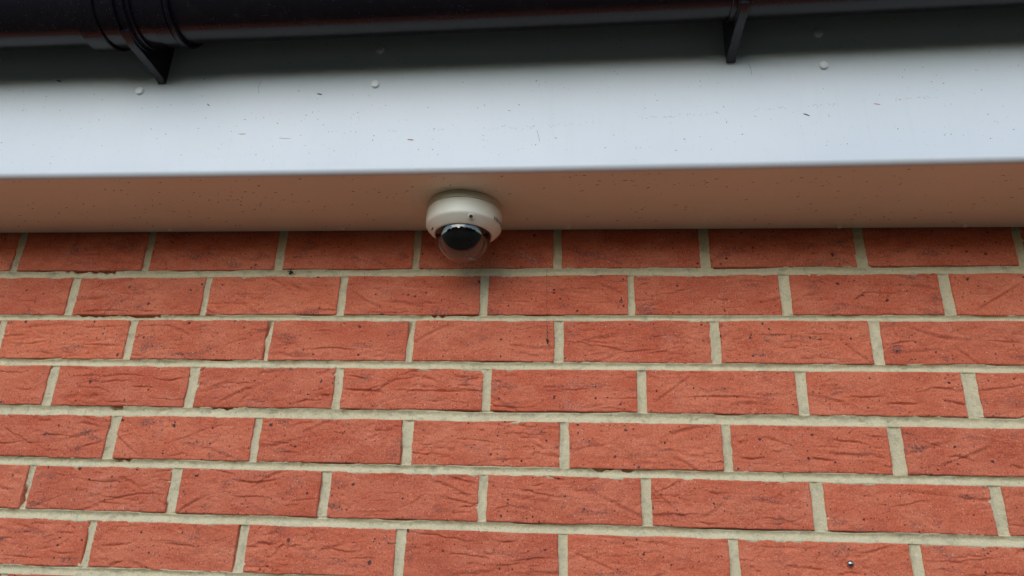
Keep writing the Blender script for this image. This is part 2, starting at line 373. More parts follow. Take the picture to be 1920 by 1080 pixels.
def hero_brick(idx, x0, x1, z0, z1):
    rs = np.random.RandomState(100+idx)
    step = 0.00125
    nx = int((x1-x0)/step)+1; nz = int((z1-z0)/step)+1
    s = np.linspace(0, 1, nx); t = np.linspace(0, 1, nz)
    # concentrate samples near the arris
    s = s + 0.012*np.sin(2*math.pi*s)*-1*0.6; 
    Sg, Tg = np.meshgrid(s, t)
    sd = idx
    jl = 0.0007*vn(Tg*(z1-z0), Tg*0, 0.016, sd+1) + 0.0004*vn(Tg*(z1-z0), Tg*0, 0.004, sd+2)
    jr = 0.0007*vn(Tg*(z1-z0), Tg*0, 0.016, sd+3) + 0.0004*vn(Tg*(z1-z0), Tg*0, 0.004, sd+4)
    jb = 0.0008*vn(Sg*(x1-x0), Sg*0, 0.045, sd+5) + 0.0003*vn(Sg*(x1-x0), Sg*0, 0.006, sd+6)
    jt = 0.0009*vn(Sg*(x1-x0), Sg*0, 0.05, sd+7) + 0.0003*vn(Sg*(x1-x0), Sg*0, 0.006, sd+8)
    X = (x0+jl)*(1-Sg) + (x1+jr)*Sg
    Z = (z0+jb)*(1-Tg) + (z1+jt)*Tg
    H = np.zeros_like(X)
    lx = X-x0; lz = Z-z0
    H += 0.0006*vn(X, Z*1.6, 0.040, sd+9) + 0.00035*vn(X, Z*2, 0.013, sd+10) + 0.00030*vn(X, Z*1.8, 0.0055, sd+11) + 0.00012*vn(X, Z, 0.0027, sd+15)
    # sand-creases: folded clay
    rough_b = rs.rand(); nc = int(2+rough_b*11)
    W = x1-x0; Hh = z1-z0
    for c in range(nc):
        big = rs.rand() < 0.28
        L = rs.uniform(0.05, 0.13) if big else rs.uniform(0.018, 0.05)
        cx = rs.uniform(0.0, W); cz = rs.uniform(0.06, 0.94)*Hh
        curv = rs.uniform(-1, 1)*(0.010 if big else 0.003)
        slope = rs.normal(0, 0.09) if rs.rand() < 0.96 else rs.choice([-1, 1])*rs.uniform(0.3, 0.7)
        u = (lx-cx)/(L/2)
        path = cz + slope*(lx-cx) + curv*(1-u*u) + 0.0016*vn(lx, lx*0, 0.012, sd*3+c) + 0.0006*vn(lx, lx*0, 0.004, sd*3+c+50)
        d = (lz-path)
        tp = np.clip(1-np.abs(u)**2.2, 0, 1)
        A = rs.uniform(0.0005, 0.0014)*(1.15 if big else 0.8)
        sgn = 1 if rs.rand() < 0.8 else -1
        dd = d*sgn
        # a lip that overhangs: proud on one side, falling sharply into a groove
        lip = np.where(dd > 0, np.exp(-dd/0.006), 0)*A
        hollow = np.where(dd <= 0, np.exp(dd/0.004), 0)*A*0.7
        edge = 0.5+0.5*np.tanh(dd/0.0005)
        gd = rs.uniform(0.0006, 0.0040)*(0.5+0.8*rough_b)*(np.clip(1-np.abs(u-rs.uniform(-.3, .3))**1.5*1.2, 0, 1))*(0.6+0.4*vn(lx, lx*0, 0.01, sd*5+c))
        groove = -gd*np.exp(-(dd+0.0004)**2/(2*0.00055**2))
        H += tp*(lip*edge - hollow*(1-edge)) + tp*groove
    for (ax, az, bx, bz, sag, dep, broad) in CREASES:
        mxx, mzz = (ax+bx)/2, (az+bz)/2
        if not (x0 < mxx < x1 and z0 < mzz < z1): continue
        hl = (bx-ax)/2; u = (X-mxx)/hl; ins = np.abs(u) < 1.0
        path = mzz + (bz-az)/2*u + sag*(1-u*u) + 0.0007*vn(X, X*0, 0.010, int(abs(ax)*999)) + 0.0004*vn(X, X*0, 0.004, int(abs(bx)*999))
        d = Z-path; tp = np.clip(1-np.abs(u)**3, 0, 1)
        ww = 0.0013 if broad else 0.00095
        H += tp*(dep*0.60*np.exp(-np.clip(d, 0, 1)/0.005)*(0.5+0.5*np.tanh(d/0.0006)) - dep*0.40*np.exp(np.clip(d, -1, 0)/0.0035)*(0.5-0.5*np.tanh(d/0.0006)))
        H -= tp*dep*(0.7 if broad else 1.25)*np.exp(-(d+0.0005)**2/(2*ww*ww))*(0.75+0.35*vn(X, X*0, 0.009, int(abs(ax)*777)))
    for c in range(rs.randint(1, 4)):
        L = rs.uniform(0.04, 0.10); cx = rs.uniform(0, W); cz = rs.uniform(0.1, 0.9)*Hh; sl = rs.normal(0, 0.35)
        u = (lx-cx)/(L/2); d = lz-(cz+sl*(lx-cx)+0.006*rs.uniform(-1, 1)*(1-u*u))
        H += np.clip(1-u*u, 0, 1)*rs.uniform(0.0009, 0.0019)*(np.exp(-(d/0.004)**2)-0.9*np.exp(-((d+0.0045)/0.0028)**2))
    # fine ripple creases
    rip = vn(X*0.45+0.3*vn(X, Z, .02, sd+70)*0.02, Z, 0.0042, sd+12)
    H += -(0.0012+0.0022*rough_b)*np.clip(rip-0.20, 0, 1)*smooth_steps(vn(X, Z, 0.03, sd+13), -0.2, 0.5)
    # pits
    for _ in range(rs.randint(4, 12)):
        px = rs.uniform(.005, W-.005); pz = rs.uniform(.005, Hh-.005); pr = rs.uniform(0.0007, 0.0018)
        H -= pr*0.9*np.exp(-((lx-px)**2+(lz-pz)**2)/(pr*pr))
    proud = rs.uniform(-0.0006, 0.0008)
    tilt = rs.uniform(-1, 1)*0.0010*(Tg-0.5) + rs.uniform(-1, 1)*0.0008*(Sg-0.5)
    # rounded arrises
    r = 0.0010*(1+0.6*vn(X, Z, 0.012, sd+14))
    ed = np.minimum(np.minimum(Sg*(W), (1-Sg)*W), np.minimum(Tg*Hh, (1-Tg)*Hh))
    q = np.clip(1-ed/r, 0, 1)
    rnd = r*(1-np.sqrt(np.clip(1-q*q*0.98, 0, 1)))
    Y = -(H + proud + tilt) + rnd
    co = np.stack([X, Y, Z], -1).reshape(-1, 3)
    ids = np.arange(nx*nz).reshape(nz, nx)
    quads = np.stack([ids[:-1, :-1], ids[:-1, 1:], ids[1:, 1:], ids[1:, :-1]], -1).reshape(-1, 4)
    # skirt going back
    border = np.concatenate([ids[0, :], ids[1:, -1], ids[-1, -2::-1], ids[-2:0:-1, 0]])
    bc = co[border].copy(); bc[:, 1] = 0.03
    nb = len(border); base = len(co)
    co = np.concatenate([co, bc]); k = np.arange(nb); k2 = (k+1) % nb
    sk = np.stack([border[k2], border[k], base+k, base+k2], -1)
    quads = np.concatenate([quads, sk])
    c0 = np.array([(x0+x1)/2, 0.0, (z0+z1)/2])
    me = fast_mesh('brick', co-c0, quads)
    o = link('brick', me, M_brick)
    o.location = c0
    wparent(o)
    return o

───

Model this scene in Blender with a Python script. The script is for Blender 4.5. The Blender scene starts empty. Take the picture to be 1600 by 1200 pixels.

───

→ The exercise: Using the listing above, state the number of lines that hold "Blender", with no other text.

→ Final result: 2